#### [PROBLEM DETAILS]
Search the listing below for the string "from" and show each line that contains it.

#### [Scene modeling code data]

----------

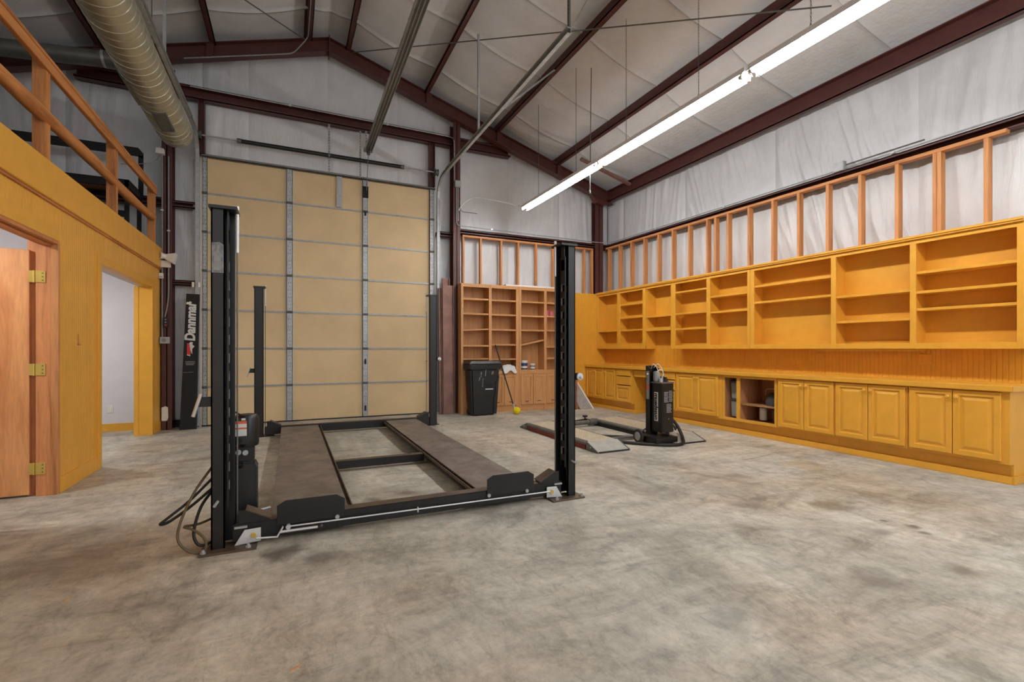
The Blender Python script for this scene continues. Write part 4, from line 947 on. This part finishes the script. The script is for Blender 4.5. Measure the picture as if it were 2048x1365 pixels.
# ================================================================== OVERHEAD THINGS
# fluorescent strip lights
LXX, LZ = 4.0, 3.845
YS = [8.07, 5.635, 3.185, .745, -1.69]
lab = ['lit fluorescent strip light farthest from the camera, ending near the back wall', 'lit fluorescent strip light second from the far end of the row', 'lit fluorescent strip light nearest the camera in the row, cut by the top edge',
       'lit fluorescent strip light above and behind the camera', 'lit fluorescent strip light at the rear of the row behind the camera']
def chain(mb, x, y, z0, z1, r=.011):
    z = z0; k = 0
    while z < z1:
        a = Vector((1, 0, 0)) if k % 2 else Vector((0, 1, 0)); n = 10; P = []
        for i in range(n+1):
            q = 2*math.pi*i/n; P.append(Vector((x, y, z+.016))+a*(r*.55*math.cos(q))+Vector((0, 0, 1))*(.02*math.sin(q)))
        mb.tube(P, .0022, 4); z += .033; k += 1
    return mb
for i, y1 in enumerate(YS):
    y0 = y1-2.43
    t = thing('strip_light', lab[i], 'light fixture', (LXX, (y0+y1)/2, LZ), 'fluorescent strip lights hung in a row')
    MB().prism([(-.074, .018), (-.035, .034), (.035, .034), (.074, .018), (.074, .024), (.05, .045), (.05, .085), (-.05, .085), (-.05, .045), (-.074, .024)], lambda a, b, c: (LXX+a, c, LZ+b), y0+.01, y1-.01).build('housing', 'white_paint', t)
    for s in (-1, 1):
        MB().cyl((LXX+s*.052, y0+.05, LZ), (LXX+s*.052, y1-.05, LZ), .019, n=14).build('tube', 'tube_glow', t, smooth=True)
        for ya in (y0+.028, y1-.045):
            e = MB().box(LXX+s*.052-.014, LXX+s*.052+.014, ya, ya+.016, LZ-.022, LZ+.035).build('socket', 'white_plastic', t)
        for ya, yb in ((y0+.044, y0+.062), (y1-.062, y1-.044)):
            MB().cyl((LXX+s*.052, ya, LZ), (LXX+s*.052, yb, LZ), .0195, n=14).build('tube_cap', 'galv', t)
    for yc in (y1-.585, y1-1.81):
        MB().tube([(LXX-.03, yc, LZ+.085), (LXX, yc, LZ+.135), (LXX+.03, yc, LZ+.085)], .0025, 5).build('hook', 'galv_dark', t)
        if i < 3: chain(MB(), LXX, yc, LZ+.125, zr(LXX)+.10).build('hanging_chain', 'galv_dark', t)
        else: MB().cyl((LXX, yc, LZ+.125), (LXX, yc, zr(LXX)+.1), .004, n=5).build('hanging_chain', 'galv_dark', t)
tag(MB().tube([(4.02, 5.88, 5.36), (4.01, 5.88, 4.6), (4.0, 5.88, 3.56)], .006, 6).lathe([(.004, 0), (.012, .01), (.012, .05), (.004, .06)], (4.0, 5.88, 3.50), n=10).build('pull_cord', 'galv_dark'), 'dark pull cord hanging past the strip light row', 'cord')

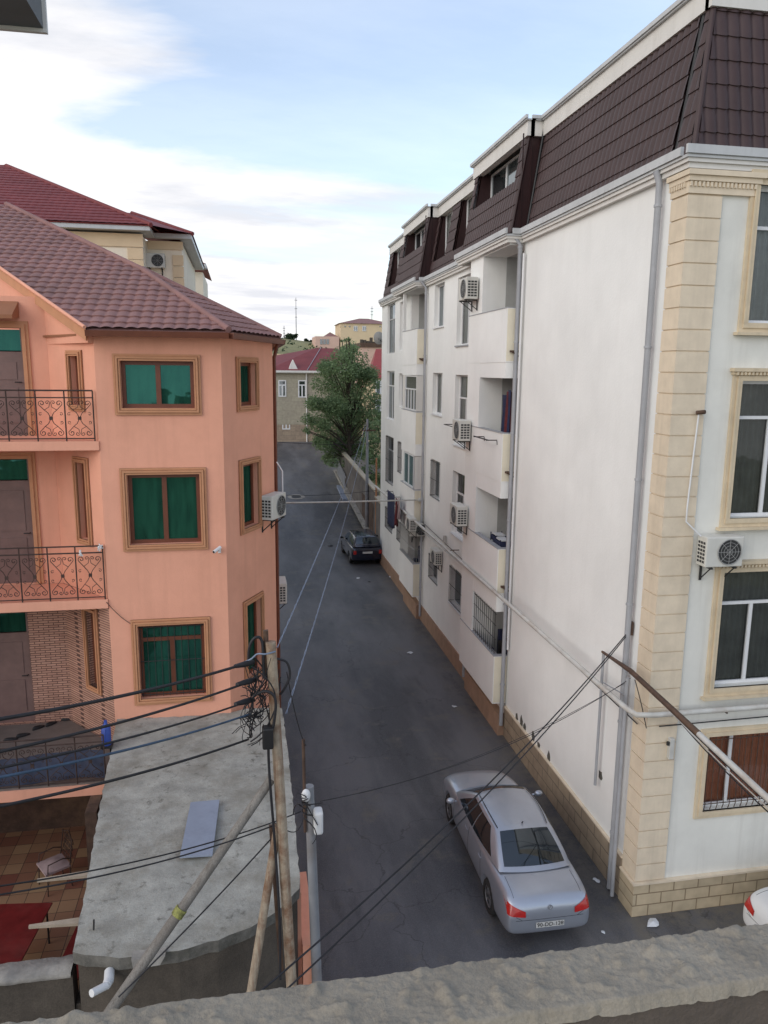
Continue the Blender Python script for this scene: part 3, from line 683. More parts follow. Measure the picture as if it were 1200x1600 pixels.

----------

#### [THE SOLUTION]
The Blender Python script for this scene continues. Write part 4, from line 947 on. This part finishes the script. The script is for Blender 4.5. Measure the picture as if it were 2048x1365 pixels.
lab = ['lit fluorescent strip light farthest from the camera, ending near the back wall', 'lit fluorescent strip light second from the far end of the row', 'lit fluorescent strip light nearest the camera in the row, cut by the top edge',
Continue the Blender Python script for this scene: part 3, from line 683. More parts follow. Measure the picture as if it were 1200x1600 pixels.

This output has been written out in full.